Thursday, July 17, 2014

Professional Development

There are different types and forms of professional development.  I believe the ultimate goal of any educational professional development is to increase student achievement.   All professional learning impacts student learning.  From the custodian to the superintendent training sessions, all are essential to the school day and student learning.  Think about the role of the custodian.  His/her job is to keep the school clean and be a mentor or friendly adult on campus that make students feel welcome and connect to the school.   Custodians receive training or professional development on how to do their job more efficient and respond to the staff and students’ needs quickly.  Furthermore, I believe being in a clean school has an impact on student learning because it makes the school inviting to all.  The superintendent’s role is to be a visionary for change.

Professional development is about changing practices and mindsets in order to improve student achievement.  We, as educators must be willing to evolve with society and ensure our students are equipped with the necessary 21st century skills (e.g. critical thinking, problem solving, creative, collaboration) in order to have authentic choices after high school (i.e. college or career).
Garet, Porter, Desimone, Birman, and Yoon (2001) states that reform efforts mainly fall on the qualifications and effectiveness of teachers.  In order to improve the teaching and learning process, both teachers and students will be impacted in a way that stretches their thinking and changes or refines a practice.   Shifting from memorizing facts to conceptual understanding, mean teachers must know the content they are teaching and how students learn (Garet et al., 2001).

According to Garet et al. (2001), professional development has structural and core features.  Structural features are the form of the activity (e.g. study groups, mentoring, coaching), duration of the activity, and the degree of collective participation.  These features focus on how the professional development will be delivered, follow-up sessions, and collaboration among colleagues.  Core features are content focus, active learning, and coherence with teachers’ goals, standards and assessments.  Steiner (2004) mentions that it is important to have the right kinds of experiences that will motivate and enable teachers to implement the new learning.  Also, a focus on content has a strong effect on teaching practices.  Professional development should be linked to teachers’ professional growth plan, school and/or district needs based on data.  As I review the structural and core features, those are components that should be part of any effective lesson which can move student learning forward as well.

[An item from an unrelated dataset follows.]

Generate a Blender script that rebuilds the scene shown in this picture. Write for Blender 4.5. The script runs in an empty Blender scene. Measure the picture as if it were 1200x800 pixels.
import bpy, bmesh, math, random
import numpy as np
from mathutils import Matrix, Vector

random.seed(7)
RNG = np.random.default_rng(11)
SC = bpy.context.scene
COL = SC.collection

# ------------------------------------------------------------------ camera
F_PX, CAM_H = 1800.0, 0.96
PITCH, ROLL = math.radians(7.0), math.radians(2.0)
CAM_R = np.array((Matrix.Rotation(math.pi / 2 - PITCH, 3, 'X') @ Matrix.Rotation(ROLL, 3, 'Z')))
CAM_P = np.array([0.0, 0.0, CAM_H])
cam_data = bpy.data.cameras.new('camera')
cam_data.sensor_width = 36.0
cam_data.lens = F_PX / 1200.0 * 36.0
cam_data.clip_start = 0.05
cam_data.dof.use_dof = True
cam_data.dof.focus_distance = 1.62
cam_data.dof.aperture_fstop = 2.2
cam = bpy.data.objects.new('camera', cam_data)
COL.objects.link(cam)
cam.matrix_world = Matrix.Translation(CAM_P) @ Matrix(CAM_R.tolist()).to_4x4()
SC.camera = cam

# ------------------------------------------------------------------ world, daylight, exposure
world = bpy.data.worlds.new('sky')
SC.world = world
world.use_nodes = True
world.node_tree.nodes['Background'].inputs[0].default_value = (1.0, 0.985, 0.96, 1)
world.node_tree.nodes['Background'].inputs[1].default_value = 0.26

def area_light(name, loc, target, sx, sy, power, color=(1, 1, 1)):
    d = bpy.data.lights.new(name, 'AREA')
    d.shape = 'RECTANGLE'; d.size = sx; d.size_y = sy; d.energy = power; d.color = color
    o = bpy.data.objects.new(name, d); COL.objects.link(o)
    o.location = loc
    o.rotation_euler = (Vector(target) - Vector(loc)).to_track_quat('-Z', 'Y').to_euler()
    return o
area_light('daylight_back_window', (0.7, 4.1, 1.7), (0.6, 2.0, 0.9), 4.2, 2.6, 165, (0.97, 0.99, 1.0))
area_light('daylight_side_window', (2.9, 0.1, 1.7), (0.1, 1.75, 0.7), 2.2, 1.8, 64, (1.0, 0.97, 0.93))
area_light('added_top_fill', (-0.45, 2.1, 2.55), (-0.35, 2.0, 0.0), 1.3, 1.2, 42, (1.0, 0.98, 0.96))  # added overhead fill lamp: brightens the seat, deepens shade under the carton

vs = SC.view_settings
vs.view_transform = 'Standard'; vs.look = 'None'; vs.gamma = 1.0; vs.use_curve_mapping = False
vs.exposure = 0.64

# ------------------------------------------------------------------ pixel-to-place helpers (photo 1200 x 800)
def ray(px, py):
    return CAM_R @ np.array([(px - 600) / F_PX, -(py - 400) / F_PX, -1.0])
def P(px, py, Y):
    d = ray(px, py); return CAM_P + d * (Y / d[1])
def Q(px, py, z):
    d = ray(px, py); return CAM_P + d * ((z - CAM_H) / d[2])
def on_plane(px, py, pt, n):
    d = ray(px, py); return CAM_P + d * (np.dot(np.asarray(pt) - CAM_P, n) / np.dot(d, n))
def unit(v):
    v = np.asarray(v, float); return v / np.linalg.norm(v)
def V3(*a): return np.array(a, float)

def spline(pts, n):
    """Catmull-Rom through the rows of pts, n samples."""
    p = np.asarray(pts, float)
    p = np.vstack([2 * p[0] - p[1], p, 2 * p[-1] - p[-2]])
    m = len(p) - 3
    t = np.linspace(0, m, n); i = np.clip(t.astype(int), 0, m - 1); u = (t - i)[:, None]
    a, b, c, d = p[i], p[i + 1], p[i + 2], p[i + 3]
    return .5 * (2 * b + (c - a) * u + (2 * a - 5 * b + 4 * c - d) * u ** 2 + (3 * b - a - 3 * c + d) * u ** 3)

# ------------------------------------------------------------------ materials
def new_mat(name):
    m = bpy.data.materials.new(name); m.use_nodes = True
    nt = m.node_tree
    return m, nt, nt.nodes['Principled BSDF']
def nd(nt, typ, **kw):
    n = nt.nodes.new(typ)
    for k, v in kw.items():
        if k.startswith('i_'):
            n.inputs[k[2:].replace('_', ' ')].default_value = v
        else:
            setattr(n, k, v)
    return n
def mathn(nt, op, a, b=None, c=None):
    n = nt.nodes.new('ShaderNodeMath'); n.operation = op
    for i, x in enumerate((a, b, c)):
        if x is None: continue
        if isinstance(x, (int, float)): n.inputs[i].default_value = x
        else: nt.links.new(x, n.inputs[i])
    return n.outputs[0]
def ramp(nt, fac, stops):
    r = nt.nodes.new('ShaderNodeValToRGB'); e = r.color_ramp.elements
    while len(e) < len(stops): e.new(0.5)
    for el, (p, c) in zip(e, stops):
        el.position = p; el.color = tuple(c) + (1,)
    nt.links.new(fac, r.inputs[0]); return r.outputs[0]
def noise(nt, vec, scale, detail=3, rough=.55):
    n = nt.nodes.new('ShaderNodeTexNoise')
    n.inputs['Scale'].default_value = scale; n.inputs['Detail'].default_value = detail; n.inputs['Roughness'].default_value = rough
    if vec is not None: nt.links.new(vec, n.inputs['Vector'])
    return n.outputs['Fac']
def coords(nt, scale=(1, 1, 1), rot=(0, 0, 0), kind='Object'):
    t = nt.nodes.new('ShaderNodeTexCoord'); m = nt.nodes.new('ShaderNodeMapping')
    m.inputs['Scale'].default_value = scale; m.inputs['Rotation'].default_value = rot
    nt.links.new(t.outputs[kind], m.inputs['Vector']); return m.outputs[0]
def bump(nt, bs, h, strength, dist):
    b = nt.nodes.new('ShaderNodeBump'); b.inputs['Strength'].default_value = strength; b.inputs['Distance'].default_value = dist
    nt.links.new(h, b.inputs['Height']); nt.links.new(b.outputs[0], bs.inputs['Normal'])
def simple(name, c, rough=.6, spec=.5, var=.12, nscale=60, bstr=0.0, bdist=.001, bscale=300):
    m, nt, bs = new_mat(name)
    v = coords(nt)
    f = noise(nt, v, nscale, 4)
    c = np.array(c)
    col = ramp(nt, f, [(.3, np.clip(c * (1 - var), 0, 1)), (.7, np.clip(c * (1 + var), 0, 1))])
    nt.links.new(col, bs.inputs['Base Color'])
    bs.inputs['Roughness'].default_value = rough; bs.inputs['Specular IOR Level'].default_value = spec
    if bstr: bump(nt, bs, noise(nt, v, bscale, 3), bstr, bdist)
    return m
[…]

Coaching as a form of professional development has sparked my interest.  Steiner (2004) states that coaching as a collaborative planning and development of curriculum and instruction is a powerful practice.  I never thought about omitting feedback in the coaching process and having the teacher as the coach.  I need to investigate this model and I believe this can have a great impact in my district.

References

Garet, M. S., Porter, A. C., Desimone, L., Birman, B. F. & Yoon, K. S. (2001). What makes professional
development effective? Results from a national sample of teachers.  American Educational Research Journal, (38)4 (Winter, 2001), 915-945.

Steiner, L. (2004). Designing effective professional development experiences: what do we know?
Learning Point Associates, John Edward Porter Professional Development Center, Naperville, IL.

1 comment:

  1. Great post Shannon. I agree that the goal of any professional development is to increase student achievement. I also like how you mention other stakeholders in the process. For example, many people do not realize the role the custodians play in the education of children. Also, the secretaries, assistants, maintenance workers all play a role, yet many do not realize this. From the custodians to the superintendent, each play an important role in educating children.

    I also agree that professional development is all about change. Implementing effective change that will improve student success is the purpose of professional development. Once we discover that something is not working, it is necessary to change it to something that will work. However, change often makes people uncomfortable. For this reason, it can be difficult to get faculty and staff motivated and involved in professional development.

    Coaching is a very interesting concept to me and how it is different from mentoring. I think coaching would be a good practice even for the community college. Instructors can be paired up based on the courses that they are teaching. Teachers teaching the same courses can coach each other and collaborate. This would have been nice to have as a first year community college instructor and when tackling new courses.